▶ _Written task_: Repeat the line that contains "Continue the Blender Python script for this scene: part 3, from", the line that contains "lamp('fire_glow', 'POINT', W(-3.69, BR", and all lines between them, exactly and with no other lines.

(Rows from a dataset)

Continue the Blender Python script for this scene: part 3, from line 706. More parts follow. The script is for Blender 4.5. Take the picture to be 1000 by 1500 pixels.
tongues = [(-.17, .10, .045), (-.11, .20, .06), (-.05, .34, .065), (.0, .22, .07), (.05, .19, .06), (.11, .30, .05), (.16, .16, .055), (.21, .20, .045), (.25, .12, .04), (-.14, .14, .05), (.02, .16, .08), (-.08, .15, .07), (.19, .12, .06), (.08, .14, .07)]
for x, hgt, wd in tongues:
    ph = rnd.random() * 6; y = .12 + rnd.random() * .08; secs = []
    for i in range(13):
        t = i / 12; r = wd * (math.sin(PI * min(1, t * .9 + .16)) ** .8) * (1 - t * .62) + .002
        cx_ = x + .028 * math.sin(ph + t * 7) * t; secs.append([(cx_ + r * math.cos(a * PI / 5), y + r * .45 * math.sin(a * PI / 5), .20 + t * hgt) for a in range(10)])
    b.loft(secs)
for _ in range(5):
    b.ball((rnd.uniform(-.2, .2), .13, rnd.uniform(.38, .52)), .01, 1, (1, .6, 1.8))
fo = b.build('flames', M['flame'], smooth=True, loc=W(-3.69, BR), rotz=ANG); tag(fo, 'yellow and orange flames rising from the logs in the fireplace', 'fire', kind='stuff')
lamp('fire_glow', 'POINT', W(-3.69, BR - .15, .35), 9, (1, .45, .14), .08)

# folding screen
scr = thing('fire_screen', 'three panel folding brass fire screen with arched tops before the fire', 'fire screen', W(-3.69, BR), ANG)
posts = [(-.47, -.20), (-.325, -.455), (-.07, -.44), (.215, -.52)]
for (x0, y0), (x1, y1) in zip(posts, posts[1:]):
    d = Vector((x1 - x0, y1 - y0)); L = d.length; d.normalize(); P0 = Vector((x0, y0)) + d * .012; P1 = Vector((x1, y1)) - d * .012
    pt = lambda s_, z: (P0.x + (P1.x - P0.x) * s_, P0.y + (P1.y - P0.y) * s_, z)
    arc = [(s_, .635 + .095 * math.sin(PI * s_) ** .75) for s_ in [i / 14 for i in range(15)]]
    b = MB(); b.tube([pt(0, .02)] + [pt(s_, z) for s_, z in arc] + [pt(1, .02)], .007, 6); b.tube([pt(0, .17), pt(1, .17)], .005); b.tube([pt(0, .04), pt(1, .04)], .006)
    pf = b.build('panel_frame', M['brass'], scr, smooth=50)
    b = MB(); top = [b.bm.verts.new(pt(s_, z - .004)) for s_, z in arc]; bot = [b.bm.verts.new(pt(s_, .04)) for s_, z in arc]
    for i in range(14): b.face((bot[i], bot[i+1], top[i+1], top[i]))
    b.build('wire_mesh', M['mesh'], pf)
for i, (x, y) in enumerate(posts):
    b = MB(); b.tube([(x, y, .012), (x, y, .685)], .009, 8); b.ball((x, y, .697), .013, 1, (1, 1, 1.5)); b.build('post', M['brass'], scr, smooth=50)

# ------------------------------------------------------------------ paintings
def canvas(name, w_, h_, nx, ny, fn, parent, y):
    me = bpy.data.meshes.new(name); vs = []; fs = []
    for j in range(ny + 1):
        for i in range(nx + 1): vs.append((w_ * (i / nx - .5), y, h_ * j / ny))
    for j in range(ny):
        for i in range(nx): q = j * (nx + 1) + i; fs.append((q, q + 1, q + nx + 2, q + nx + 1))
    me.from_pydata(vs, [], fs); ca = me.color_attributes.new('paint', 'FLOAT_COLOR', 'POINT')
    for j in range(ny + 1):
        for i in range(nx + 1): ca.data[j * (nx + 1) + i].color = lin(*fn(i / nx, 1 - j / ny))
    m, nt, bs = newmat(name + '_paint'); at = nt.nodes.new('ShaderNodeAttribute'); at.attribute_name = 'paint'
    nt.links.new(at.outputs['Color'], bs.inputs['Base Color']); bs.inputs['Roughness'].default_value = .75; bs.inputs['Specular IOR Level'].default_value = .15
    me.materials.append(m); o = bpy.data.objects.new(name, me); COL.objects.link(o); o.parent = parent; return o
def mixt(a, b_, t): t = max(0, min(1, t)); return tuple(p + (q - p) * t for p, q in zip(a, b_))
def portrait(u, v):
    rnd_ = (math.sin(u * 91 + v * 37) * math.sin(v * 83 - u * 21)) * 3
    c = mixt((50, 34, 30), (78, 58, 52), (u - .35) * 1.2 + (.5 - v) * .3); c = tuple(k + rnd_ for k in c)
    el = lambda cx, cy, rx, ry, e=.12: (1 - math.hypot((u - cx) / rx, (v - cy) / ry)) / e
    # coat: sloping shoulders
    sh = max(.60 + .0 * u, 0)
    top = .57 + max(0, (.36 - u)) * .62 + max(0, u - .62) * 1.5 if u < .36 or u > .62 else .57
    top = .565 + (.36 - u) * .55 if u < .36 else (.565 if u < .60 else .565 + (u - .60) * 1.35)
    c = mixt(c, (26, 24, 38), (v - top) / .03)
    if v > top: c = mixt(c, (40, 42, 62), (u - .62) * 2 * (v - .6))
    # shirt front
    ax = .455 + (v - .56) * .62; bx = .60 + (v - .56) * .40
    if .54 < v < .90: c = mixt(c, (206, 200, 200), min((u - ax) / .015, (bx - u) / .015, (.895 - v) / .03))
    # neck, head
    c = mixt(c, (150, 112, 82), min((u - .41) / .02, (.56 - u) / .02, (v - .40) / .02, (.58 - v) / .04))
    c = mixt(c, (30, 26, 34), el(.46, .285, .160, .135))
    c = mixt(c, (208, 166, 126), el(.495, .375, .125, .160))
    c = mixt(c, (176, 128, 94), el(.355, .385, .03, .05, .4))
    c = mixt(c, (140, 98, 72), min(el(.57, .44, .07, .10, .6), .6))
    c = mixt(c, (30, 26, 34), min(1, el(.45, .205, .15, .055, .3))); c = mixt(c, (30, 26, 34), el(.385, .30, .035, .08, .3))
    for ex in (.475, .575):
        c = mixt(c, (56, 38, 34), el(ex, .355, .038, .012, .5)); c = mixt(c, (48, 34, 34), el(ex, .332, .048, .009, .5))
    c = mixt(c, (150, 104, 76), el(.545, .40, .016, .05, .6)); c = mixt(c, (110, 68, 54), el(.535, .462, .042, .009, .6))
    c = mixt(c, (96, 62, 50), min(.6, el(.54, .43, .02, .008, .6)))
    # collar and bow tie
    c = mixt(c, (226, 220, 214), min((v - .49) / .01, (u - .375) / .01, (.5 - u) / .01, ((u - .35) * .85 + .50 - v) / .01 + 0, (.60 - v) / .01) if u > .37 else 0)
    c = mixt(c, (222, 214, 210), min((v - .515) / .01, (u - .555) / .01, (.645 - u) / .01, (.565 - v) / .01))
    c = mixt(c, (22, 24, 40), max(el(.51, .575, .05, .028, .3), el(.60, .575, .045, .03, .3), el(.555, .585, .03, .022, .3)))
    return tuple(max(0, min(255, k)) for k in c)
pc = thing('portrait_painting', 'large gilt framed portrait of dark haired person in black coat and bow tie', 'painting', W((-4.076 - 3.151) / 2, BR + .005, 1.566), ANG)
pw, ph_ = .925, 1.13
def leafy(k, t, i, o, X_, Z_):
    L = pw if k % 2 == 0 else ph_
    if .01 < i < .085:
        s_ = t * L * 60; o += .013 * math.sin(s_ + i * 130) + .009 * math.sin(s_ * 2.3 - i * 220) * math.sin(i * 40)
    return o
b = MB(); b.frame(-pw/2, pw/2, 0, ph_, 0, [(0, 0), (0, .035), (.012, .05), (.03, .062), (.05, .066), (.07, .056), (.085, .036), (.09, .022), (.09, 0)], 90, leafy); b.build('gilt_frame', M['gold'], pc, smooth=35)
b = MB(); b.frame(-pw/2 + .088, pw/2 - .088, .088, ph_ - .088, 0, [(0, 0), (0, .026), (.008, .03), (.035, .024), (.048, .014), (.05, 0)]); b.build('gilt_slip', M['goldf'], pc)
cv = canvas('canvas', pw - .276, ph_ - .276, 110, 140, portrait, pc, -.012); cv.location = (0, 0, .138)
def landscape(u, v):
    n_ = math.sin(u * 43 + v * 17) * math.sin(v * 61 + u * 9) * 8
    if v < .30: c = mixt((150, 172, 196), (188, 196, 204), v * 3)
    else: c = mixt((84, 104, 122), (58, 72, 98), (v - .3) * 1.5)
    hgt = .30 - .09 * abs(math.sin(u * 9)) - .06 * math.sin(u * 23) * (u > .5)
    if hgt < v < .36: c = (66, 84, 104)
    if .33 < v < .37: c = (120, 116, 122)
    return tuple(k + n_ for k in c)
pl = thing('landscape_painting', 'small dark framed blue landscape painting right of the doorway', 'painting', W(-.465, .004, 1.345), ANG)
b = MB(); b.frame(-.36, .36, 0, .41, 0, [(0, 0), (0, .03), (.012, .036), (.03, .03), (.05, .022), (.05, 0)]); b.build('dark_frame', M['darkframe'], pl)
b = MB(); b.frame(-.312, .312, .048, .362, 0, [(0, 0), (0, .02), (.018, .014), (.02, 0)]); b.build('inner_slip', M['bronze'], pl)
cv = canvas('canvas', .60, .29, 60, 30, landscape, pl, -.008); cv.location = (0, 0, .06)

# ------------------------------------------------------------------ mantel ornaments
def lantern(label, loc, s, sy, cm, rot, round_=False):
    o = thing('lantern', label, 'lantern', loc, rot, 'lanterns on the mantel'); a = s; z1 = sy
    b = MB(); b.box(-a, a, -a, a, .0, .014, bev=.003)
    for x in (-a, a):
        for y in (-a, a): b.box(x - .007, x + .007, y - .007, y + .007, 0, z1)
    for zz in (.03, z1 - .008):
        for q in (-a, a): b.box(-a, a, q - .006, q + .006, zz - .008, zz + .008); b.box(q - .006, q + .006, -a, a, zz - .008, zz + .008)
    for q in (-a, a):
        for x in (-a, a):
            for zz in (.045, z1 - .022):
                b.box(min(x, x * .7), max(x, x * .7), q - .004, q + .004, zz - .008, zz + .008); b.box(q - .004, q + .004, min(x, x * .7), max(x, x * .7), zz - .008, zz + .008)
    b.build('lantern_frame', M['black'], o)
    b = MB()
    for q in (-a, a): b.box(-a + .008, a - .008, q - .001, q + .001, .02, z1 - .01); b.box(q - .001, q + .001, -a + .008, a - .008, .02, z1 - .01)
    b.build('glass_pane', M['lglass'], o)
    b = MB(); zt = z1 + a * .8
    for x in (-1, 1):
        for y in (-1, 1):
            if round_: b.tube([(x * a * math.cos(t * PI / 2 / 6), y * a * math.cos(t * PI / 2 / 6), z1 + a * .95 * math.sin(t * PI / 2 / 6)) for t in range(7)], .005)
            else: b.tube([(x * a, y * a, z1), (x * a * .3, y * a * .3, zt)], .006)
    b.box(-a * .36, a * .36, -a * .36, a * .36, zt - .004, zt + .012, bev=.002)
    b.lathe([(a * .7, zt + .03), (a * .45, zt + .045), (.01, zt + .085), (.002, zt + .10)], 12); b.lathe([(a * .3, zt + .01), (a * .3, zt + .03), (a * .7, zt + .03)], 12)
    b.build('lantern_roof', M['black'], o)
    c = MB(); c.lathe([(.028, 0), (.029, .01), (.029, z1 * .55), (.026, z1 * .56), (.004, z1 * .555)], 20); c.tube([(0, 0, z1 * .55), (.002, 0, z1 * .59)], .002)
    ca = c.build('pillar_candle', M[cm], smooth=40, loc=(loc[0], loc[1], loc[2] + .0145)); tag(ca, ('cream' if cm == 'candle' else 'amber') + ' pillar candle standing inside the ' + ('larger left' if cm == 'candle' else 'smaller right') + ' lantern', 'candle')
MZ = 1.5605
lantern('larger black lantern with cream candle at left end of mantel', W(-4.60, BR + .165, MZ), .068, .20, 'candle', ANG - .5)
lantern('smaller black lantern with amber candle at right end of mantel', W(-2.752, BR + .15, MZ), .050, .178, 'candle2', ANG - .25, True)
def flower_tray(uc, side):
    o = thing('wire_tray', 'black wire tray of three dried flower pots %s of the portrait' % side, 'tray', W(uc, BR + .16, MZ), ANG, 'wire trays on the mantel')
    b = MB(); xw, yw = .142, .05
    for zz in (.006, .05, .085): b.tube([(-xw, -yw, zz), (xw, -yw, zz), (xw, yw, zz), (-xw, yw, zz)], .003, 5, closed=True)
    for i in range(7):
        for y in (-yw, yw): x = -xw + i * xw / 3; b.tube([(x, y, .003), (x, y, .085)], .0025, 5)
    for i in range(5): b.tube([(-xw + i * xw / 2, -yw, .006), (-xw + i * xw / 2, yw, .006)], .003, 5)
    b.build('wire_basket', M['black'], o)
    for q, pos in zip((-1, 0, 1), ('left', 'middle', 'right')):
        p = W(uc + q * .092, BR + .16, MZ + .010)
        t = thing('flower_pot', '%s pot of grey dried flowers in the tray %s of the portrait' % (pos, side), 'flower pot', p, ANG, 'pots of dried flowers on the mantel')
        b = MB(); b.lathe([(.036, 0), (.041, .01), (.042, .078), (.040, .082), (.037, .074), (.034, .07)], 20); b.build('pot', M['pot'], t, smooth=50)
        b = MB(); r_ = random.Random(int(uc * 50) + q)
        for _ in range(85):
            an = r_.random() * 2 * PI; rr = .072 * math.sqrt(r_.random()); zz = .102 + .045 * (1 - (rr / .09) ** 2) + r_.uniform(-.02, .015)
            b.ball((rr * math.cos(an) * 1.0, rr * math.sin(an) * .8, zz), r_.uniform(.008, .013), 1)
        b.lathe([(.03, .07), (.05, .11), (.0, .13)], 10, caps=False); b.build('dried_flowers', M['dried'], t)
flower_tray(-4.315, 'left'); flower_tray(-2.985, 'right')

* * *

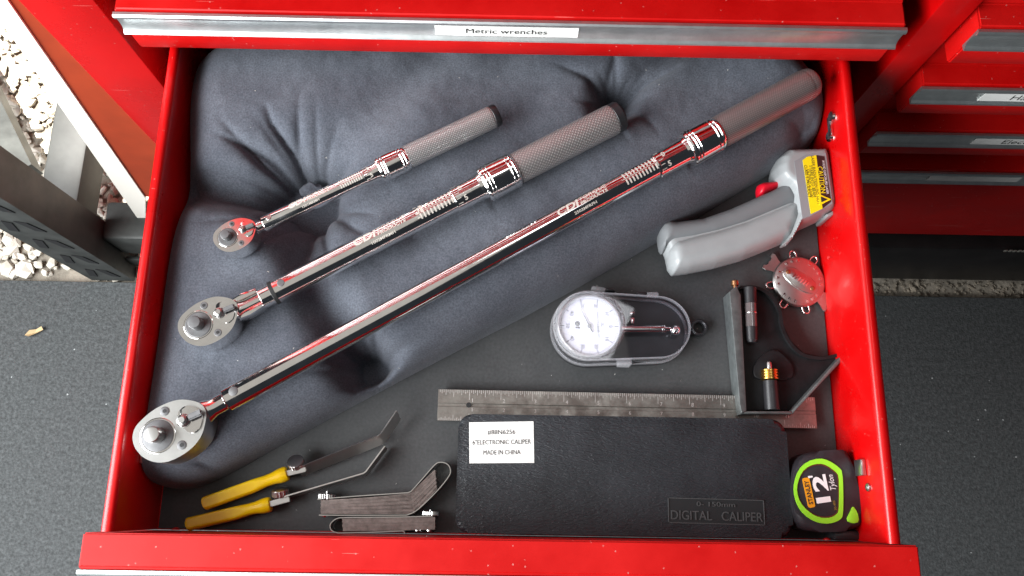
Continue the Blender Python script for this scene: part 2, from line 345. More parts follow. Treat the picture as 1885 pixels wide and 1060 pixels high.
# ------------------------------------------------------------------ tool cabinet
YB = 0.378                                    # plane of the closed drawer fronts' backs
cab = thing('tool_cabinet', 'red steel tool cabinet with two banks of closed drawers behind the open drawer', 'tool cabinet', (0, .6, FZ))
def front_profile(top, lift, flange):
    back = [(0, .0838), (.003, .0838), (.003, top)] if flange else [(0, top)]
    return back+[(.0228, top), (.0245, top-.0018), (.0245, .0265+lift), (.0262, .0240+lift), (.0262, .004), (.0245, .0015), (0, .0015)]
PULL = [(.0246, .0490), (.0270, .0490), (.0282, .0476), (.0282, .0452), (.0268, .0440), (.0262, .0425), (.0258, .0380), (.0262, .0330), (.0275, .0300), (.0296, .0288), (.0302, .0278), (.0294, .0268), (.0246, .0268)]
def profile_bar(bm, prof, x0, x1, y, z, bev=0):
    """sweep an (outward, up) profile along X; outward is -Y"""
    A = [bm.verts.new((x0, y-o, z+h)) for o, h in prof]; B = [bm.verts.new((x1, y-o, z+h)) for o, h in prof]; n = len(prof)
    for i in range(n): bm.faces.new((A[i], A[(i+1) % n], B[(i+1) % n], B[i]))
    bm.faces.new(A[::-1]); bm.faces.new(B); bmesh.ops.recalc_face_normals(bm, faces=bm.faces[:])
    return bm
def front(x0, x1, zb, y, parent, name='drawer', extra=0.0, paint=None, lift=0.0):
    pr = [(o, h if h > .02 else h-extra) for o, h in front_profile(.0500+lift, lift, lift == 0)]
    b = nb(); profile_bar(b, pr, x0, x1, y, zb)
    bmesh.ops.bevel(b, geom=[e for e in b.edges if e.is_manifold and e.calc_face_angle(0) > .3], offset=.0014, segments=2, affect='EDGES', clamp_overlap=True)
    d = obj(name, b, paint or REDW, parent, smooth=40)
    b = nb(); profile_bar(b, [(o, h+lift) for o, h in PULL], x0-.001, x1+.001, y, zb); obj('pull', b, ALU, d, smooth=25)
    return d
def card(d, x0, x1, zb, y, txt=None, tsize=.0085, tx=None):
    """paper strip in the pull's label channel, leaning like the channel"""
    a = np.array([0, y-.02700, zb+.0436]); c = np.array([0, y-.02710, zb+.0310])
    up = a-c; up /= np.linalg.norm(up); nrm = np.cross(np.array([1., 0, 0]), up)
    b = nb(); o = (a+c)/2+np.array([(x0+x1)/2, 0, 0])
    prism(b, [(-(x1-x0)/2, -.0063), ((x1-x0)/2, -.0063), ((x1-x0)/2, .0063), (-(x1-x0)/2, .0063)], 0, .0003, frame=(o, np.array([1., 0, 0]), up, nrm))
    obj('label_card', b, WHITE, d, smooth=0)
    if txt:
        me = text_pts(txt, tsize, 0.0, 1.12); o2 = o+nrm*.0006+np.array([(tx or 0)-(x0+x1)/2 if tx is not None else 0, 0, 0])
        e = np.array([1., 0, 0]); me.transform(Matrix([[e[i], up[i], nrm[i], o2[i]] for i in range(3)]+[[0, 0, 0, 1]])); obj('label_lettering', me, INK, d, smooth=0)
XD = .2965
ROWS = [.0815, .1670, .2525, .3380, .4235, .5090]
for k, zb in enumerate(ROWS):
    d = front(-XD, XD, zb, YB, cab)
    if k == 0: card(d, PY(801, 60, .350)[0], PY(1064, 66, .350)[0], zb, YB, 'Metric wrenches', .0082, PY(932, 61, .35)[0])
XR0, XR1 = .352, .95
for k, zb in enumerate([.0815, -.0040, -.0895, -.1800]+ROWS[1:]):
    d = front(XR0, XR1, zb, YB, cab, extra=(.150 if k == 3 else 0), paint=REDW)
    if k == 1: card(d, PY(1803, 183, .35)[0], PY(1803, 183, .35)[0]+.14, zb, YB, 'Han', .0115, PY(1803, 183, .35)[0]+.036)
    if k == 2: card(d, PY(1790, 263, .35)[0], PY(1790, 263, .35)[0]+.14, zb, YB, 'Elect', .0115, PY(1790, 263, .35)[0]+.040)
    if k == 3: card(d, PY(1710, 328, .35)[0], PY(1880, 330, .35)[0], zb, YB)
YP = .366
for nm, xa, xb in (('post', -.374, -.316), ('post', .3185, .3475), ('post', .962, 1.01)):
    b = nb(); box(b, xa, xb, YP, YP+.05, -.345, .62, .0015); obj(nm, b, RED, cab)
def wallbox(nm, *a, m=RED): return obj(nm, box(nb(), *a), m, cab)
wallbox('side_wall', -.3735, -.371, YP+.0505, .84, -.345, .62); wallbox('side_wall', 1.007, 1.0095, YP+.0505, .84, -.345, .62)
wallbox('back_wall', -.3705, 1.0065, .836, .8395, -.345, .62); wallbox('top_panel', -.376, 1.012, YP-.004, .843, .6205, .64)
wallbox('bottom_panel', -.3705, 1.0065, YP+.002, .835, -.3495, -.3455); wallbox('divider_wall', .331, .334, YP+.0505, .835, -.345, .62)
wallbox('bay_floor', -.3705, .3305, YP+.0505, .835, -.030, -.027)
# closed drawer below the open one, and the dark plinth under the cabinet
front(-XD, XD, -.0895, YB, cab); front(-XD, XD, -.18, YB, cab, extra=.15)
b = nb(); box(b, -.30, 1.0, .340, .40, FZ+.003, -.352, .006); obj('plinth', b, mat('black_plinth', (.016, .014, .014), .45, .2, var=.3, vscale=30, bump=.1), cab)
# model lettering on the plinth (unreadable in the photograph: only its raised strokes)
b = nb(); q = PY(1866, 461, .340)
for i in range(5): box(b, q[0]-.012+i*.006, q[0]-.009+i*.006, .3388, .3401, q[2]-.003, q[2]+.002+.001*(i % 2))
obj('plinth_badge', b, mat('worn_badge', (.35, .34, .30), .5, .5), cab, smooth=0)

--

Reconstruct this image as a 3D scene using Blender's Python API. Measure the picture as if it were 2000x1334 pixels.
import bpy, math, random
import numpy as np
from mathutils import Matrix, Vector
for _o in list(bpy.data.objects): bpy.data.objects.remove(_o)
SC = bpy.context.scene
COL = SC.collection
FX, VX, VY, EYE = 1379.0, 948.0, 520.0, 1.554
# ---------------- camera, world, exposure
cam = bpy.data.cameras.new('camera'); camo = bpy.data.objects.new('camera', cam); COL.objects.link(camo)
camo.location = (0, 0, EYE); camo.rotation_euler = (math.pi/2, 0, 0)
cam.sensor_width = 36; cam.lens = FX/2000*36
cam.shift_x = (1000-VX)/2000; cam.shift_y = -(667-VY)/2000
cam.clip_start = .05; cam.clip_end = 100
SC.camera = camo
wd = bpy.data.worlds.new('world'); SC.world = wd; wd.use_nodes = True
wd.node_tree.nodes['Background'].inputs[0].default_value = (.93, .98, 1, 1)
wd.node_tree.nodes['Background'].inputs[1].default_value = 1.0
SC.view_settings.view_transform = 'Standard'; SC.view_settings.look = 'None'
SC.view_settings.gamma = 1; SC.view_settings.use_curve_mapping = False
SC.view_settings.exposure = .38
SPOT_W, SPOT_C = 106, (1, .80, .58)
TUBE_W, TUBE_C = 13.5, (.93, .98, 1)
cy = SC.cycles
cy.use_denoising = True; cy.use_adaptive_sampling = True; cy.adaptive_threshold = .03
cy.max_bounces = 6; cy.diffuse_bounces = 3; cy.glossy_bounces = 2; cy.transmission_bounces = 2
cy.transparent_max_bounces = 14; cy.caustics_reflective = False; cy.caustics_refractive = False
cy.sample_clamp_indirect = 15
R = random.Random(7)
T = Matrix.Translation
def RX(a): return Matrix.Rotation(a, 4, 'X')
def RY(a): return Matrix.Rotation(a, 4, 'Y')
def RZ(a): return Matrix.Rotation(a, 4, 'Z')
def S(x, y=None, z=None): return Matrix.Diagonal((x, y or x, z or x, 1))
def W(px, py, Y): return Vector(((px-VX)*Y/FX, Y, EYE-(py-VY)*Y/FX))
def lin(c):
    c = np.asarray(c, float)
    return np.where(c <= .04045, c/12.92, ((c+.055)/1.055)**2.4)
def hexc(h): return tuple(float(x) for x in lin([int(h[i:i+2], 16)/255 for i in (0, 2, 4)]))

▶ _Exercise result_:
Continue the Blender Python script for this scene: part 3, from line 706. More parts follow. The script is for Blender 4.5. Take the picture to be 1000 by 1500 pixels.
tongues = [(-.17, .10, .045), (-.11, .20, .06), (-.05, .34, .065), (.0, .22, .07), (.05, .19, .06), (.11, .30, .05), (.16, .16, .055), (.21, .20, .045), (.25, .12, .04), (-.14, .14, .05), (.02, .16, .08), (-.08, .15, .07), (.19, .12, .06), (.08, .14, .07)]
for x, hgt, wd in tongues:
    ph = rnd.random() * 6; y = .12 + rnd.random() * .08; secs = []
    for i in range(13):
        t = i / 12; r = wd * (math.sin(PI * min(1, t * .9 + .16)) ** .8) * (1 - t * .62) + .002
        cx_ = x + .028 * math.sin(ph + t * 7) * t; secs.append([(cx_ + r * math.cos(a * PI / 5), y + r * .45 * math.sin(a * PI / 5), .20 + t * hgt) for a in range(10)])
    b.loft(secs)
for _ in range(5):
    b.ball((rnd.uniform(-.2, .2), .13, rnd.uniform(.38, .52)), .01, 1, (1, .6, 1.8))
fo = b.build('flames', M['flame'], smooth=True, loc=W(-3.69, BR), rotz=ANG); tag(fo, 'yellow and orange flames rising from the logs in the fireplace', 'fire', kind='stuff')
lamp('fire_glow', 'POINT', W(-3.69, BR - .15, .35), 9, (1, .45, .14), .08)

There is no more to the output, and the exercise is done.